Provided material:

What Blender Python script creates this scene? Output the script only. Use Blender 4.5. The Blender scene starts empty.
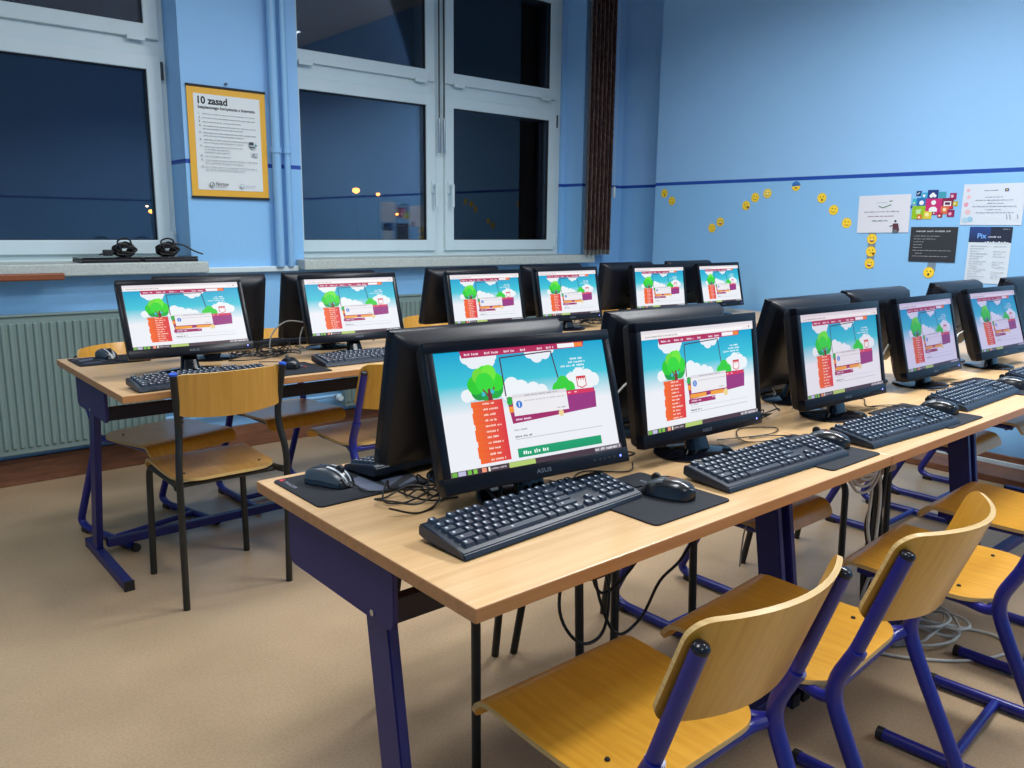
import bpy, bmesh, math, random
from mathutils import Vector, Matrix
random.seed(7)
R = math.radians
scene = bpy.context.scene
COL = scene.collection
DZ = 0.735                      # desk height
K = 1.051
def Z(z):                       # heights of things lying on the desks
    return DZ+(z-0.76)*K

# ---------------------------------------------------------------- colour + materials
def lin(c):
    out = []
    for v in c[:3]:
        v = v/255.0
        out.append(v/12.92 if v <= 0.04045 else ((v+0.055)/1.055)**2.4)
    return tuple(out)+(1.0,)

def new_mat(name):
    m = bpy.data.materials.new(name); m.use_nodes = True
    nt = m.node_tree
    return m, nt, nt.nodes['Principled BSDF']

def plain(name, rgb, rough=0.5, metal=0.0, spec=0.5, noise=0.0, nscale=20, bump=0.0, coat=0.0):
    m, nt, b = new_mat(name)
    c = lin(rgb)
    b.inputs['Base Color'].default_value = c
    b.inputs['Roughness'].default_value = rough
    b.inputs['Metallic'].default_value = metal
    b.inputs['Specular IOR Level'].default_value = spec
    b.inputs['Coat Weight'].default_value = coat
    b.inputs['Coat Roughness'].default_value = 0.15
    if noise or bump:
        tc = nt.nodes.new('ShaderNodeTexCoord')
        n = nt.nodes.new('ShaderNodeTexNoise'); n.inputs['Scale'].default_value = nscale
        n.inputs['Detail'].default_value = 4
        nt.links.new(tc.outputs['Object'], n.inputs['Vector'])
        if noise:
            r = nt.nodes.new('ShaderNodeValToRGB')
            r.color_ramp.elements[0].position = 0.3; r.color_ramp.elements[1].position = 0.7
            r.color_ramp.elements[0].color = tuple(x*(1-noise) for x in c[:3])+(1,)
            r.color_ramp.elements[1].color = tuple(min(1, x*(1+noise)) for x in c[:3])+(1,)
            nt.links.new(n.outputs['Fac'], r.inputs['Fac'])
            nt.links.new(r.outputs['Color'], b.inputs['Base Color'])
        if bump:
            bp = nt.nodes.new('ShaderNodeBump'); bp.inputs['Strength'].default_value = bump
            bp.inputs['Distance'].default_value = 0.01
            nt.links.new(n.outputs['Fac'], bp.inputs['Height'])
            nt.links.new(bp.outputs['Normal'], b.inputs['Normal'])
    return m

def wood(name, a, bcol, rough=0.35, scale=(2.0, 30.0, 2.0), coat=0.3, spec=0.5):
    m, nt, b = new_mat(name)
    tc = nt.nodes.new('ShaderNodeTexCoord'); mp = nt.nodes.new('ShaderNodeMapping')
    mp.inputs['Scale'].default_value = scale
    n = nt.nodes.new('ShaderNodeTexNoise'); n.inputs['Scale'].default_value = 3.0
    n.inputs['Detail'].default_value = 6; n.inputs['Distortion'].default_value = 0.6
    r = nt.nodes.new('ShaderNodeValToRGB')
    r.color_ramp.elements[0].position = 0.32; r.color_ramp.elements[0].color = lin(a)
    r.color_ramp.elements[1].position = 0.68; r.color_ramp.elements[1].color = lin(bcol)
    nt.links.new(tc.outputs['Object'], mp.inputs['Vector'])
    nt.links.new(mp.outputs['Vector'], n.inputs['Vector'])
    nt.links.new(n.outputs['Fac'], r.inputs['Fac'])
    nt.links.new(r.outputs['Color'], b.inputs['Base Color'])
    b.inputs['Roughness'].default_value = rough
    b.inputs['Specular IOR Level'].default_value = spec
    b.inputs['Coat Weight'].default_value = coat; b.inputs['Coat Roughness'].default_value = 0.2
    return m

def wall_paint(name, low, high, stripe=(25, 75, 170), z0=1.572):
    """two-tone painted plaster: glossy lower band, painted line, matt upper band"""
    m, nt, b = new_mat(name)
    g = nt.nodes.new('ShaderNodeNewGeometry'); s = nt.nodes.new('ShaderNodeSeparateXYZ')
    nt.links.new(g.outputs['Position'], s.inputs['Vector'])
    n = nt.nodes.new('ShaderNodeTexNoise'); n.inputs['Scale'].default_value = 1.3; n.inputs['Detail'].default_value = 5
    nt.links.new(g.outputs['Position'], n.inputs['Vector'])
    ab = nt.nodes.new('ShaderNodeMath'); ab.operation = 'GREATER_THAN'; ab.inputs[1].default_value = z0
    nt.links.new(s.outputs['Z'], ab.inputs[0])
    def tone(c, k):
        r = nt.nodes.new('ShaderNodeValToRGB')
        c = lin(c)
        r.color_ramp.elements[0].position = 0.3; r.color_ramp.elements[1].position = 0.7
        r.color_ramp.elements[0].color = tuple(x*(1-k) for x in c[:3])+(1,)
        r.color_ramp.elements[1].color = tuple(x*(1+k) for x in c[:3])+(1,)
        nt.links.new(n.outputs['Fac'], r.inputs['Fac'])
        return r
    lo, hi = tone(low, .03), tone(high, .03)
    mx = nt.nodes.new('ShaderNodeMix'); mx.data_type = 'RGBA'
    nt.links.new(ab.outputs[0], mx.inputs['Factor'])
    nt.links.new(lo.outputs['Color'], mx.inputs['A']); nt.links.new(hi.outputs['Color'], mx.inputs['B'])
    sub = nt.nodes.new('ShaderNodeMath'); sub.operation = 'SUBTRACT'; sub.inputs[1].default_value = z0
    nt.links.new(s.outputs['Z'], sub.inputs[0])
    aa = nt.nodes.new('ShaderNodeMath'); aa.operation = 'ABSOLUTE'; nt.links.new(sub.outputs[0], aa.inputs[0])
    lt = nt.nodes.new('ShaderNodeMath'); lt.operation = 'LESS_THAN'; lt.inputs[1].default_value = 0.011
    nt.links.new(aa.outputs[0], lt.inputs[0])
    m2 = nt.nodes.new('ShaderNodeMix'); m2.data_type = 'RGBA'
    nt.links.new(lt.outputs[0], m2.inputs['Factor'])
    nt.links.new(mx.outputs['Result'], m2.inputs['A']); m2.inputs['B'].default_value = lin(stripe)
    nt.links.new(m2.outputs['Result'], b.inputs['Base Color'])
    ro = nt.nodes.new('ShaderNodeMapRange'); nt.links.new(ab.outputs[0], ro.inputs['Value'])
    ro.inputs['To Min'].default_value = 0.42; ro.inputs['To Max'].default_value = 0.75
    nt.links.new(ro.outputs['Result'], b.inputs['Roughness'])
    fb = nt.nodes.new('ShaderNodeTexNoise'); fb.inputs['Scale'].default_value = 60
    nt.links.new(g.outputs['Position'], fb.inputs['Vector'])
    bp = nt.nodes.new('ShaderNodeBump'); bp.inputs['Strength'].default_value = 0.08; bp.inputs['Distance'].default_value = 0.01
    nt.links.new(fb.outputs['Fac'], bp.inputs['Height']); nt.links.new(bp.outputs['Normal'], b.inputs['Normal'])
    return m

def floor_mat():
    m, nt, b = new_mat('linoleum')
    g = nt.nodes.new('ShaderNodeNewGeometry')
    n1 = nt.nodes.new('ShaderNodeTexNoise'); n1.inputs['Scale'].default_value = 2.2; n1.inputs['Detail'].default_value = 5
    n2 = nt.nodes.new('ShaderNodeTexNoise'); n2.inputs['Scale'].default_value = 140; n2.inputs['Detail'].default_value = 3
    nt.links.new(g.outputs['Position'], n1.inputs['Vector']); nt.links.new(g.outputs['Position'], n2.inputs['Vector'])
    r1 = nt.nodes.new('ShaderNodeValToRGB')
    r1.color_ramp.elements[0].position = .3; r1.color_ramp.elements[0].color = lin((168, 145, 115))
    r1.color_ramp.elements[1].position = .72; r1.color_ramp.elements[1].color = lin((187, 162, 130))
    r2 = nt.nodes.new('ShaderNodeValToRGB')
    r2.color_ramp.elements[0].position = .35; r2.color_ramp.elements[0].color = (.90, .89, .88, 1)
    r2.color_ramp.elements[1].position = .6; r2.color_ramp.elements[1].color = (1.05, 1.04, 1.03, 1)
    nt.links.new(n1.outputs['Fac'], r1.inputs['Fac']); nt.links.new(n2.outputs['Fac'], r2.inputs['Fac'])
    mx = nt.nodes.new('ShaderNodeMix'); mx.data_type = 'RGBA'; mx.blend_type = 'MULTIPLY'
    mx.inputs['Factor'].default_value = 1
    nt.links.new(r1.outputs['Color'], mx.inputs['A']); nt.links.new(r2.outputs['Color'], mx.inputs['B'])
    nt.links.new(mx.outputs['Result'], b.inputs['Base Color'])
    b.inputs['Roughness'].default_value = 0.38
    b.inputs['Specular IOR Level'].default_value = 0.45
    return m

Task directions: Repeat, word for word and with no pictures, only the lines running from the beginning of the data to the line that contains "return DZ+(z-0.76)*K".

Task answer:
What Blender Python script creates this scene? Output the script only. Use Blender 4.5. The Blender scene starts empty.
import bpy, bmesh, math, random
from mathutils import Vector, Matrix
random.seed(7)
R = math.radians
scene = bpy.context.scene
COL = scene.collection
DZ = 0.735                      # desk height
K = 1.051
def Z(z):                       # heights of things lying on the desks
    return DZ+(z-0.76)*K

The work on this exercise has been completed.